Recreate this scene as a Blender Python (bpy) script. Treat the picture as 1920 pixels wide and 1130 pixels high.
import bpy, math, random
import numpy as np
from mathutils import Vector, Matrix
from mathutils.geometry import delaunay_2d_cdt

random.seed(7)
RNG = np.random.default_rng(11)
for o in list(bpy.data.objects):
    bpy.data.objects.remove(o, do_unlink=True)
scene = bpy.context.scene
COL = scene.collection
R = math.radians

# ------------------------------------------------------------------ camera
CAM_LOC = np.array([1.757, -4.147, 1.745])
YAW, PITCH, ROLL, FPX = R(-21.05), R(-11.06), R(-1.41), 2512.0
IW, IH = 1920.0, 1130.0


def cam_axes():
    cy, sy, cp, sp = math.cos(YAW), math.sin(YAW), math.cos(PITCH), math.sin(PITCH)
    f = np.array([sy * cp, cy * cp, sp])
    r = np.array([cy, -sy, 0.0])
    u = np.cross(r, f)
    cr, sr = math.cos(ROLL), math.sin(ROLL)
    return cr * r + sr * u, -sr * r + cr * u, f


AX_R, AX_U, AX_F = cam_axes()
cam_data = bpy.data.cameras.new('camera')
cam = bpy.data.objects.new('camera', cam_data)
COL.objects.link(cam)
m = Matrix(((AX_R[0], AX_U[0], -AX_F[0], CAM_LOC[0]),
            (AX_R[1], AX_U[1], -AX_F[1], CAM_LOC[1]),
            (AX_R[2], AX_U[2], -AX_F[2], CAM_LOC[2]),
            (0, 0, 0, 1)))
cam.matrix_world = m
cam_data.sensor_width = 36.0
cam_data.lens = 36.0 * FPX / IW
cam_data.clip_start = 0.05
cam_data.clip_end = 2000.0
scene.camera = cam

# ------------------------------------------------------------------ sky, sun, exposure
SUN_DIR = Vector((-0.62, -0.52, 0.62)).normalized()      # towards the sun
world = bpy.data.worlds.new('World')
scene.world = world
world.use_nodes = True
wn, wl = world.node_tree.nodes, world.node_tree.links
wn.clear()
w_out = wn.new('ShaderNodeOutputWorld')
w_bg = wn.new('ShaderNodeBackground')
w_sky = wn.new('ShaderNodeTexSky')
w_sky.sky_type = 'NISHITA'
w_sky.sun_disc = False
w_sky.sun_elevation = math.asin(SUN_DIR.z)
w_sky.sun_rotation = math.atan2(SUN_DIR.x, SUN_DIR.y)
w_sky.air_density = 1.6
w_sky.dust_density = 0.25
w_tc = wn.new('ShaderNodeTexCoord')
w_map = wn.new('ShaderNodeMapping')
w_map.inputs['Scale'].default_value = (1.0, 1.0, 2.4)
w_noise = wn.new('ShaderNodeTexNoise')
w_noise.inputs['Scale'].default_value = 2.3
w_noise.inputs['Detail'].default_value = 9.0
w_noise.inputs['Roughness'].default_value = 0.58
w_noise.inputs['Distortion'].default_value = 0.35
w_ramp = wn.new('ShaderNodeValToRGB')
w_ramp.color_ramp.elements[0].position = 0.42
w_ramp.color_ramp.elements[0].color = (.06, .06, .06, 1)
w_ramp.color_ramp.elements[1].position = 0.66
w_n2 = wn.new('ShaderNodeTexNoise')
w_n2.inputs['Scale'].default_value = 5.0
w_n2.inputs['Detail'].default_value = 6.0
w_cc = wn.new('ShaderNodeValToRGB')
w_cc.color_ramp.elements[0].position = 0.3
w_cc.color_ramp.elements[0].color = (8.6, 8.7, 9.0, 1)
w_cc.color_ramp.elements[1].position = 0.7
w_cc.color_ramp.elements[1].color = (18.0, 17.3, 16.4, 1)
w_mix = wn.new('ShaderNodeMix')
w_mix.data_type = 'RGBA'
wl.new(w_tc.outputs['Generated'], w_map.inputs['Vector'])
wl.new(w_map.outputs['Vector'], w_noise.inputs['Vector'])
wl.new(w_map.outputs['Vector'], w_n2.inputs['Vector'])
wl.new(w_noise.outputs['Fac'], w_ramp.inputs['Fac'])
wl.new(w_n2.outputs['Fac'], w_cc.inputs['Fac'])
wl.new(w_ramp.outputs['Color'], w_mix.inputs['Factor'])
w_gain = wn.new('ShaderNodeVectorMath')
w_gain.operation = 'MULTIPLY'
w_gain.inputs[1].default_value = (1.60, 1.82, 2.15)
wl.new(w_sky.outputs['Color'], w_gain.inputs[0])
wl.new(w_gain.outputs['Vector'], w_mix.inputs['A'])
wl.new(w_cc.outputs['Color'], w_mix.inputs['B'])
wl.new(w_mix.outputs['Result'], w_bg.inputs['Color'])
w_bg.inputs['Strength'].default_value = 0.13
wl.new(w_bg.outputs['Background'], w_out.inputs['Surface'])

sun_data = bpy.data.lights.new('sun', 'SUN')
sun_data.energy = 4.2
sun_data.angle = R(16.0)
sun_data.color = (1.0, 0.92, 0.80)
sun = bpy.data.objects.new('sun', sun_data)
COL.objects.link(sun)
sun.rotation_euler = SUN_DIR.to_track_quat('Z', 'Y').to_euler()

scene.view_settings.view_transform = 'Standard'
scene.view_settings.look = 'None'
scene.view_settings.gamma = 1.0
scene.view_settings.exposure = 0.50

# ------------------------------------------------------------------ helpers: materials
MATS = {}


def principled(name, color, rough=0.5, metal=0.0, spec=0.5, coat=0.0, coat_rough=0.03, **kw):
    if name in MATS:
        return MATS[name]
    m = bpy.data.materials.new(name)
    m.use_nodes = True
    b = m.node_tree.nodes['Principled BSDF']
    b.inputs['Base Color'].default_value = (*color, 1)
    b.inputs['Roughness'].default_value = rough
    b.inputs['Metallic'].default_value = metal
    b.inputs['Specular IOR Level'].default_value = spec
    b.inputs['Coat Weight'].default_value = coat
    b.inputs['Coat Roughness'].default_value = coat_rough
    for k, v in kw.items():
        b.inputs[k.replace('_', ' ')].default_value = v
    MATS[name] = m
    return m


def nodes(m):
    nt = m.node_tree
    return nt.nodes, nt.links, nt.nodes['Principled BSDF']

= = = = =

__What the exercise asks__
Extract every line above exactly as it stands.

__Result__
Recreate this scene as a Blender Python (bpy) script. Treat the picture as 1920 pixels wide and 1130 pixels high.
import bpy, math, random
import numpy as np
from mathutils import Vector, Matrix
from mathutils.geometry import delaunay_2d_cdt

random.seed(7)
RNG = np.random.default_rng(11)
for o in list(bpy.data.objects):
    bpy.data.objects.remove(o, do_unlink=True)
scene = bpy.context.scene
COL = scene.collection
R = math.radians

# ------------------------------------------------------------------ camera
CAM_LOC = np.array([1.757, -4.147, 1.745])
YAW, PITCH, ROLL, FPX = R(-21.05), R(-11.06), R(-1.41), 2512.0
IW, IH = 1920.0, 1130.0


def cam_axes():
    cy, sy, cp, sp = math.cos(YAW), math.sin(YAW), math.cos(PITCH), math.sin(PITCH)
    f = np.array([sy * cp, cy * cp, sp])
    r = np.array([cy, -sy, 0.0])
    u = np.cross(r, f)
    cr, sr = math.cos(ROLL), math.sin(ROLL)
    return cr * r + sr * u, -sr * r + cr * u, f


AX_R, AX_U, AX_F = cam_axes()
cam_data = bpy.data.cameras.new('camera')
cam = bpy.data.objects.new('camera', cam_data)
COL.objects.link(cam)
m = Matrix(((AX_R[0], AX_U[0], -AX_F[0], CAM_LOC[0]),
            (AX_R[1], AX_U[1], -AX_F[1], CAM_LOC[1]),
            (AX_R[2], AX_U[2], -AX_F[2], CAM_LOC[2]),
            (0, 0, 0, 1)))
cam.matrix_world = m
cam_data.sensor_width = 36.0
cam_data.lens = 36.0 * FPX / IW
cam_data.clip_start = 0.05
cam_data.clip_end = 2000.0
scene.camera = cam

# ------------------------------------------------------------------ sky, sun, exposure
SUN_DIR = Vector((-0.62, -0.52, 0.62)).normalized()      # towards the sun
world = bpy.data.worlds.new('World')
scene.world = world
world.use_nodes = True
wn, wl = world.node_tree.nodes, world.node_tree.links
wn.clear()
w_out = wn.new('ShaderNodeOutputWorld')
w_bg = wn.new('ShaderNodeBackground')
w_sky = wn.new('ShaderNodeTexSky')
w_sky.sky_type = 'NISHITA'
w_sky.sun_disc = False
w_sky.sun_elevation = math.asin(SUN_DIR.z)
w_sky.sun_rotation = math.atan2(SUN_DIR.x, SUN_DIR.y)
w_sky.air_density = 1.6
w_sky.dust_density = 0.25
w_tc = wn.new('ShaderNodeTexCoord')
w_map = wn.new('ShaderNodeMapping')
w_map.inputs['Scale'].default_value = (1.0, 1.0, 2.4)
w_noise = wn.new('ShaderNodeTexNoise')
w_noise.inputs['Scale'].default_value = 2.3
w_noise.inputs['Detail'].default_value = 9.0
w_noise.inputs['Roughness'].default_value = 0.58
w_noise.inputs['Distortion'].default_value = 0.35
w_ramp = wn.new('ShaderNodeValToRGB')
w_ramp.color_ramp.elements[0].position = 0.42
w_ramp.color_ramp.elements[0].color = (.06, .06, .06, 1)
w_ramp.color_ramp.elements[1].position = 0.66
w_n2 = wn.new('ShaderNodeTexNoise')
w_n2.inputs['Scale'].default_value = 5.0
w_n2.inputs['Detail'].default_value = 6.0
w_cc = wn.new('ShaderNodeValToRGB')
w_cc.color_ramp.elements[0].position = 0.3
w_cc.color_ramp.elements[0].color = (8.6, 8.7, 9.0, 1)
w_cc.color_ramp.elements[1].position = 0.7
w_cc.color_ramp.elements[1].color = (18.0, 17.3, 16.4, 1)
w_mix = wn.new('ShaderNodeMix')
w_mix.data_type = 'RGBA'
wl.new(w_tc.outputs['Generated'], w_map.inputs['Vector'])
wl.new(w_map.outputs['Vector'], w_noise.inputs['Vector'])
wl.new(w_map.outputs['Vector'], w_n2.inputs['Vector'])
wl.new(w_noise.outputs['Fac'], w_ramp.inputs['Fac'])
wl.new(w_n2.outputs['Fac'], w_cc.inputs['Fac'])
wl.new(w_ramp.outputs['Color'], w_mix.inputs['Factor'])
w_gain = wn.new('ShaderNodeVectorMath')
w_gain.operation = 'MULTIPLY'
w_gain.inputs[1].default_value = (1.60, 1.82, 2.15)
wl.new(w_sky.outputs['Color'], w_gain.inputs[0])
wl.new(w_gain.outputs['Vector'], w_mix.inputs['A'])
wl.new(w_cc.outputs['Color'], w_mix.inputs['B'])
wl.new(w_mix.outputs['Result'], w_bg.inputs['Color'])
w_bg.inputs['Strength'].default_value = 0.13
wl.new(w_bg.outputs['Background'], w_out.inputs['Surface'])

sun_data = bpy.data.lights.new('sun', 'SUN')
sun_data.energy = 4.2
sun_data.angle = R(16.0)
sun_data.color = (1.0, 0.92, 0.80)
sun = bpy.data.objects.new('sun', sun_data)
COL.objects.link(sun)
sun.rotation_euler = SUN_DIR.to_track_quat('Z', 'Y').to_euler()

scene.view_settings.view_transform = 'Standard'
scene.view_settings.look = 'None'
scene.view_settings.gamma = 1.0
scene.view_settings.exposure = 0.50

# ------------------------------------------------------------------ helpers: materials
MATS = {}


def principled(name, color, rough=0.5, metal=0.0, spec=0.5, coat=0.0, coat_rough=0.03, **kw):
    if name in MATS:
        return MATS[name]
    m = bpy.data.materials.new(name)
    m.use_nodes = True
    b = m.node_tree.nodes['Principled BSDF']
    b.inputs['Base Color'].default_value = (*color, 1)
    b.inputs['Roughness'].default_value = rough
    b.inputs['Metallic'].default_value = metal
    b.inputs['Specular IOR Level'].default_value = spec
    b.inputs['Coat Weight'].default_value = coat
    b.inputs['Coat Roughness'].default_value = coat_rough
    for k, v in kw.items():
        b.inputs[k.replace('_', ' ')].default_value = v
    MATS[name] = m
    return m


def nodes(m):
    nt = m.node_tree
    return nt.nodes, nt.links, nt.nodes['Principled BSDF']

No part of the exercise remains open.